Interchangeable-part-itis.

When I was a kid in the advertising business I had the great good fortune of working for the in-house agency at the great retailer, Bloomingdale's.

The pay was low, the hours were long but I worked there at a special time--the store was booming--and a lot of the people were very smart.

One of the great plusses of working there is you got briefed on the ad you had to write right by the buyer or associate buyer of the merchandise. Their success depended on the quality of the ad. The good ones knew this and would brief the boredom out of you.

One morning the buyer of down comforters came into my little office. He was carrying an eider down comforter and a feather. He made me cup the feather in my hand. Almost immediately, I felt heat emanating from the feather.

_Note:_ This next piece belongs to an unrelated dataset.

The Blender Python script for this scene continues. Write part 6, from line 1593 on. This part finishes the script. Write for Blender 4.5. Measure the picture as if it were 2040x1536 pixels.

The ad needs to be about this, he told me.

Today, the distance between creatives and the merchandise or service they are charged with selling is usually vast. Time pressures are so great creatives often don't have the time to muster up the empathy needed to understand the product and the customer.

Not only do most ads seem to use stock photography, they also seem to use stock language with stock benefits. What's more, agencies and clients seem to think they benefit from stock creative people. Creatives with no learning on a brand are often asked to work on it--and they're given no time to even begin to gain brand knowledge.

This may come as a shock to the bean counters who run the holding companies and who run clients' procurement departments. Ideas, ambition, talent and people are not interchangeable parts any more in advertising than they are in second basemen.

When everything is treated as if it's generic, work becomes generic. When the work becomes generic, the only differentiator is price. And when only price matters, everyone goes bankrupt.